Ngawang was first reported to be held in Shigatse in February 1996, when Dorji Rinchen, a Tibetan businessman imprisoned in the Nyari detention center from 14 August to 8 October 1995, heard of attempts to locate Ngawang and came forward to say that he had seen him there in September 1995. Since then, reports have also been received of Ngawang being held in Sangyip and Drapchi prisons. In December 1996, when the monk places Ngawang in Shigatse, he was reported to be held in solitary confinement in Sangyip Prison, near Lhasa.
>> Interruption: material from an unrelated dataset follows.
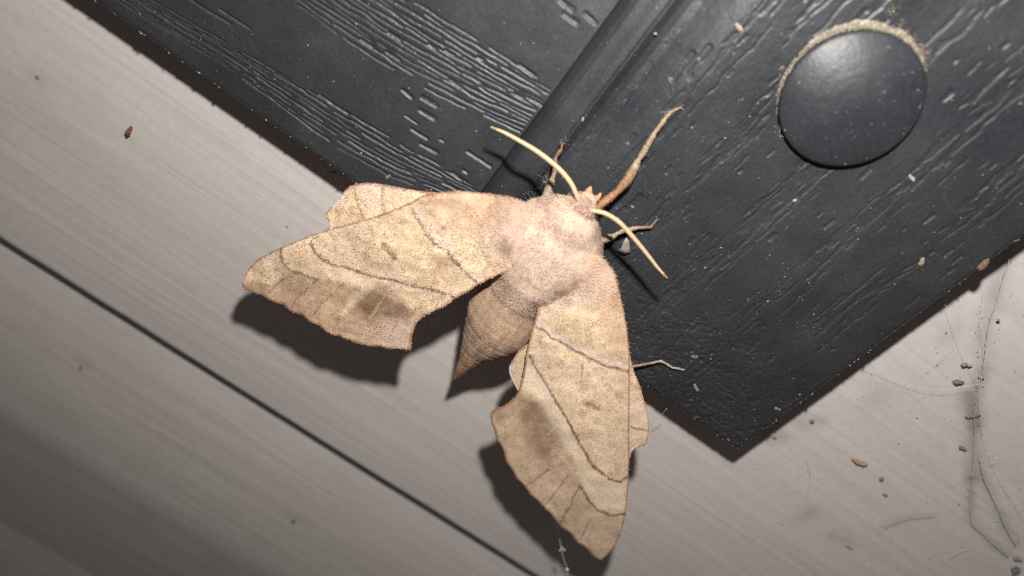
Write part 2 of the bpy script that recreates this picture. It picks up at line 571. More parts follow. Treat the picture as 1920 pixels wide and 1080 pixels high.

Despite numerous inquiries by organizations and concerned individuals since Ngawang's disappearance in summer 1995, representatives of the People's Republic of China refused to disclose any information regarding Ngawang's location until May 1998, when they told a delegation visiting Tibet for the European Union that he was still in Shigatse. TIN reports:
The Chinese authorities confirmed to the delegation of EU ambassadors to Tibet in May that Ngawang Choephel had been tried on 6 September 1995 and sentenced on 13 November 1996 to 15 years on espionage charges and a further three years on charges of counter-revolutionary propaganda and incitement, a total sentence of 18 years. No details were given to the delegation about the secret information Ngawang Choephel allegedly collected, or about his appeal. Espionage is a charge that is now used widely in China to replace the earlier charge of counter-revolution, phased out under new legislation that came into effect on 1 October last year.No information, official or unofficial, has yet been made public regarding Ngawang's health or general condition in the period of time since winter 1996-97.